> [Your goal]: Your task is to output the data exactly as it stands.

> [Information shown]:
start
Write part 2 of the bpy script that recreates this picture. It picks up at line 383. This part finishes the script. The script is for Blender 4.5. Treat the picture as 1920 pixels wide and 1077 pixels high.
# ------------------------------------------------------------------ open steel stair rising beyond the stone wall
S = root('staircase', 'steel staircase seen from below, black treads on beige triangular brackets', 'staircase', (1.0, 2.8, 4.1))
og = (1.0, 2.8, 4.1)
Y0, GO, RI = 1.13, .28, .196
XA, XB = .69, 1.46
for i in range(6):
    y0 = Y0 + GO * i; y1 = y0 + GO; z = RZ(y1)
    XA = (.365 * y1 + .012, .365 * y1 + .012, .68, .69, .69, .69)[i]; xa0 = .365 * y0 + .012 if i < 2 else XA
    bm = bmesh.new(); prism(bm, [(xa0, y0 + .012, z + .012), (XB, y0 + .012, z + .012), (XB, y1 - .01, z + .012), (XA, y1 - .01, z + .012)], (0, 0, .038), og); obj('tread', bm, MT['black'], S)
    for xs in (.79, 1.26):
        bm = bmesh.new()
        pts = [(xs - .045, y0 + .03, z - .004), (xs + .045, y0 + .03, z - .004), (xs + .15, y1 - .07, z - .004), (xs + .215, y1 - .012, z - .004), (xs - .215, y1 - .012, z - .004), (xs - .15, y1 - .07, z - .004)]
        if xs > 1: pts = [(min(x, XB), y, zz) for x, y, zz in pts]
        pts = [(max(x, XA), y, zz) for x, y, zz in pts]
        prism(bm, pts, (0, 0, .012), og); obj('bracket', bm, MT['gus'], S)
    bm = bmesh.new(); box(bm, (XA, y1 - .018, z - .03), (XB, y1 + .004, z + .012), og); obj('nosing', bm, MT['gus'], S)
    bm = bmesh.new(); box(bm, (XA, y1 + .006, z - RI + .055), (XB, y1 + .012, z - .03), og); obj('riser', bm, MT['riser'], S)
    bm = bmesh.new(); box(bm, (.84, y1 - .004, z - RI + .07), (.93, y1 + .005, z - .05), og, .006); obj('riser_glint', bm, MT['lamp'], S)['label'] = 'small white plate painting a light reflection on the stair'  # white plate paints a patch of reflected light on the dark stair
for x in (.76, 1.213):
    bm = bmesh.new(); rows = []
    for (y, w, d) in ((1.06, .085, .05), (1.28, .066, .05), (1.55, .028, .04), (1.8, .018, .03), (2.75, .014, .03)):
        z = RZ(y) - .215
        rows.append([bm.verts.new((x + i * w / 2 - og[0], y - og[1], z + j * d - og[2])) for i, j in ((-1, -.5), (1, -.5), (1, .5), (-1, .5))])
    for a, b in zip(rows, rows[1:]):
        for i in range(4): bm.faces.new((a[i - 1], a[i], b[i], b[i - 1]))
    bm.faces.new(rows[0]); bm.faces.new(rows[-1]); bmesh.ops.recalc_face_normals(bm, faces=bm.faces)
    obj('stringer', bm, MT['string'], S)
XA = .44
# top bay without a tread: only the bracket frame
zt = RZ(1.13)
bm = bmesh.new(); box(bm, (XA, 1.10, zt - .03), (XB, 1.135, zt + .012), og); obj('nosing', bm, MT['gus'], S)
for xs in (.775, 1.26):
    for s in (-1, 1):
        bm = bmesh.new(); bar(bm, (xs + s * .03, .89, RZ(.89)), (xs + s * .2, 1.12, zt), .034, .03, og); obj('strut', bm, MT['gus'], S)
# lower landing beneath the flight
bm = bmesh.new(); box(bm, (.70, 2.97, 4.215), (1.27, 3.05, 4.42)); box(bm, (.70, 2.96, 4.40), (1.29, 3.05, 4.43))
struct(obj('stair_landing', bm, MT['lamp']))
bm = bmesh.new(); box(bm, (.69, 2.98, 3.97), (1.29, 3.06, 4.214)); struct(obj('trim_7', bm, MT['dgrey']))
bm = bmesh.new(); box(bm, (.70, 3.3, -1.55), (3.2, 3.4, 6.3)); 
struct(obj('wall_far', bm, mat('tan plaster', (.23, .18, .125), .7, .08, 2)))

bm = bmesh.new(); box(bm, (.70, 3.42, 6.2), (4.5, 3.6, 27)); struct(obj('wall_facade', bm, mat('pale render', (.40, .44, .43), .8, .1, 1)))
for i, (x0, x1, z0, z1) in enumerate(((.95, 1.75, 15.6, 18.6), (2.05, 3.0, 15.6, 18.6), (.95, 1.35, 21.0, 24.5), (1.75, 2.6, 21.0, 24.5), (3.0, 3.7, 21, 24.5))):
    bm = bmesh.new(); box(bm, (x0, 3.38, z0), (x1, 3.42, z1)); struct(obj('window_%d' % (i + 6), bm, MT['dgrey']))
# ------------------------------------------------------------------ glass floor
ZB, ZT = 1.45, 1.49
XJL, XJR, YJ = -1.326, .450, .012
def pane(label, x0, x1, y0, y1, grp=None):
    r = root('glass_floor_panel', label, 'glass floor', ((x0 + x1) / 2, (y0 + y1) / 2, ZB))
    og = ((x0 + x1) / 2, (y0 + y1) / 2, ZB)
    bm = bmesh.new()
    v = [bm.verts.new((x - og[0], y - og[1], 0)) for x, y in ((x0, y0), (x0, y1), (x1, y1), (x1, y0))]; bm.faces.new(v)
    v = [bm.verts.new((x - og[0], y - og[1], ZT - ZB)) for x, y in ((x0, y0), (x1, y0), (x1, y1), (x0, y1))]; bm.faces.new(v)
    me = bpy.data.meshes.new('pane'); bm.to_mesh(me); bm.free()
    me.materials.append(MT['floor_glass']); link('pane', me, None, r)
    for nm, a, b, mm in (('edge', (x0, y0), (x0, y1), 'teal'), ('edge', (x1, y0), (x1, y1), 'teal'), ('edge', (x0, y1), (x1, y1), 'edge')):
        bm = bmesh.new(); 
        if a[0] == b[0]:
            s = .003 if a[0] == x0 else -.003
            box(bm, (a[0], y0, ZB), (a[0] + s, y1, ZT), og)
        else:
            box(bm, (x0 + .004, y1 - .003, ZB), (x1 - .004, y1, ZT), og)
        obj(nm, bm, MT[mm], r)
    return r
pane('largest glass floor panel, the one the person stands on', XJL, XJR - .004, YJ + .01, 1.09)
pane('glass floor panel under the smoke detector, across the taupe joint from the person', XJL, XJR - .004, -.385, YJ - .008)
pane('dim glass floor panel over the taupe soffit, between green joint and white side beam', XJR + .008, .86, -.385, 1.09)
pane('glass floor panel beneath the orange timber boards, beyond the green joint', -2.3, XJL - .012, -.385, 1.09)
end
> [Answer for the task]:
Write part 2 of the bpy script that recreates this picture. It picks up at line 383. This part finishes the script. The script is for Blender 4.5. Treat the picture as 1920 pixels wide and 1077 pixels high.
# ------------------------------------------------------------------ open steel stair rising beyond the stone wall
S = root('staircase', 'steel staircase seen from below, black treads on beige triangular brackets', 'staircase', (1.0, 2.8, 4.1))
og = (1.0, 2.8, 4.1)
Y0, GO, RI = 1.13, .28, .196
XA, XB = .69, 1.46
for i in range(6):
    y0 = Y0 + GO * i; y1 = y0 + GO; z = RZ(y1)
    XA = (.365 * y1 + .012, .365 * y1 + .012, .68, .69, .69, .69)[i]; xa0 = .365 * y0 + .012 if i < 2 else XA
    bm = bmesh.new(); prism(bm, [(xa0, y0 + .012, z + .012), (XB, y0 + .012, z + .012), (XB, y1 - .01, z + .012), (XA, y1 - .01, z + .012)], (0, 0, .038), og); obj('tread', bm, MT['black'], S)
    for xs in (.79, 1.26):
        bm = bmesh.new()
        pts = [(xs - .045, y0 + .03, z - .004), (xs + .045, y0 + .03, z - .004), (xs + .15, y1 - .07, z - .004), (xs + .215, y1 - .012, z - .004), (xs - .215, y1 - .012, z - .004), (xs - .15, y1 - .07, z - .004)]
        if xs > 1: pts = [(min(x, XB), y, zz) for x, y, zz in pts]
        pts = [(max(x, XA), y, zz) for x, y, zz in pts]
        prism(bm, pts, (0, 0, .012), og); obj('bracket', bm, MT['gus'], S)
    bm = bmesh.new(); box(bm, (XA, y1 - .018, z - .03), (XB, y1 + .004, z + .012), og); obj('nosing', bm, MT['gus'], S)
    bm = bmesh.new(); box(bm, (XA, y1 + .006, z - RI + .055), (XB, y1 + .012, z - .03), og); obj('riser', bm, MT['riser'], S)
    bm = bmesh.new(); box(bm, (.84, y1 - .004, z - RI + .07), (.93, y1 + .005, z - .05), og, .006); obj('riser_glint', bm, MT['lamp'], S)['label'] = 'small white plate painting a light reflection on the stair'  # white plate paints a patch of reflected light on the dark stair
for x in (.76, 1.213):
    bm = bmesh.new(); rows = []
    for (y, w, d) in ((1.06, .085, .05), (1.28, .066, .05), (1.55, .028, .04), (1.8, .018, .03), (2.75, .014, .03)):
        z = RZ(y) - .215
        rows.append([bm.verts.new((x + i * w / 2 - og[0], y - og[1], z + j * d - og[2])) for i, j in ((-1, -.5), (1, -.5), (1, .5), (-1, .5))])
    for a, b in zip(rows, rows[1:]):
        for i in range(4): bm.faces.new((a[i - 1], a[i], b[i], b[i - 1]))
    bm.faces.new(rows[0]); bm.faces.new(rows[-1]); bmesh.ops.recalc_face_normals(bm, faces=bm.faces)
    obj('stringer', bm, MT['string'], S)
XA = .44
# top bay without a tread: only the bracket frame
zt = RZ(1.13)
bm = bmesh.new(); box(bm, (XA, 1.10, zt - .03), (XB, 1.135, zt + .012), og); obj('nosing', bm, MT['gus'], S)
for xs in (.775, 1.26):
    for s in (-1, 1):
        bm = bmesh.new(); bar(bm, (xs + s * .03, .89, RZ(.89)), (xs + s * .2, 1.12, zt), .034, .03, og); obj('strut', bm, MT['gus'], S)
# lower landing beneath the flight
bm = bmesh.new(); box(bm, (.70, 2.97, 4.215), (1.27, 3.05, 4.42)); box(bm, (.70, 2.96, 4.40), (1.29, 3.05, 4.43))
struct(obj('stair_landing', bm, MT['lamp']))
bm = bmesh.new(); box(bm, (.69, 2.98, 3.97), (1.29, 3.06, 4.214)); struct(obj('trim_7', bm, MT['dgrey']))
bm = bmesh.new(); box(bm, (.70, 3.3, -1.55), (3.2, 3.4, 6.3)); 
struct(obj('wall_far', bm, mat('tan plaster', (.23, .18, .125), .7, .08, 2)))

bm = bmesh.new(); box(bm, (.70, 3.42, 6.2), (4.5, 3.6, 27)); struct(obj('wall_facade', bm, mat('pale render', (.40, .44, .43), .8, .1, 1)))
for i, (x0, x1, z0, z1) in enumerate(((.95, 1.75, 15.6, 18.6), (2.05, 3.0, 15.6, 18.6), (.95, 1.35, 21.0, 24.5), (1.75, 2.6, 21.0, 24.5), (3.0, 3.7, 21, 24.5))):
    bm = bmesh.new(); box(bm, (x0, 3.38, z0), (x1, 3.42, z1)); struct(obj('window_%d' % (i + 6), bm, MT['dgrey']))
# ------------------------------------------------------------------ glass floor
ZB, ZT = 1.45, 1.49
XJL, XJR, YJ = -1.326, .450, .012
def pane(label, x0, x1, y0, y1, grp=None):
    r = root('glass_floor_panel', label, 'glass floor', ((x0 + x1) / 2, (y0 + y1) / 2, ZB))
    og = ((x0 + x1) / 2, (y0 + y1) / 2, ZB)
    bm = bmesh.new()
    v = [bm.verts.new((x - og[0], y - og[1], 0)) for x, y in ((x0, y0), (x0, y1), (x1, y1), (x1, y0))]; bm.faces.new(v)
    v = [bm.verts.new((x - og[0], y - og[1], ZT - ZB)) for x, y in ((x0, y0), (x1, y0), (x1, y1), (x0, y1))]; bm.faces.new(v)
    me = bpy.data.meshes.new('pane'); bm.to_mesh(me); bm.free()
    me.materials.append(MT['floor_glass']); link('pane', me, None, r)
    for nm, a, b, mm in (('edge', (x0, y0), (x0, y1), 'teal'), ('edge', (x1, y0), (x1, y1), 'teal'), ('edge', (x0, y1), (x1, y1), 'edge')):
        bm = bmesh.new(); 
        if a[0] == b[0]:
            s = .003 if a[0] == x0 else -.003
            box(bm, (a[0], y0, ZB), (a[0] + s, y1, ZT), og)
        else:
            box(bm, (x0 + .004, y1 - .003, ZB), (x1 - .004, y1, ZT), og)
        obj(nm, bm, MT[mm], r)
    return r
pane('largest glass floor panel, the one the person stands on', XJL, XJR - .004, YJ + .01, 1.09)
pane('glass floor panel under the smoke detector, across the taupe joint from the person', XJL, XJR - .004, -.385, YJ - .008)
pane('dim glass floor panel over the taupe soffit, between green joint and white side beam', XJR + .008, .86, -.385, 1.09)
pane('glass floor panel beneath the orange timber boards, beyond the green joint', -2.3, XJL - .012, -.385, 1.09)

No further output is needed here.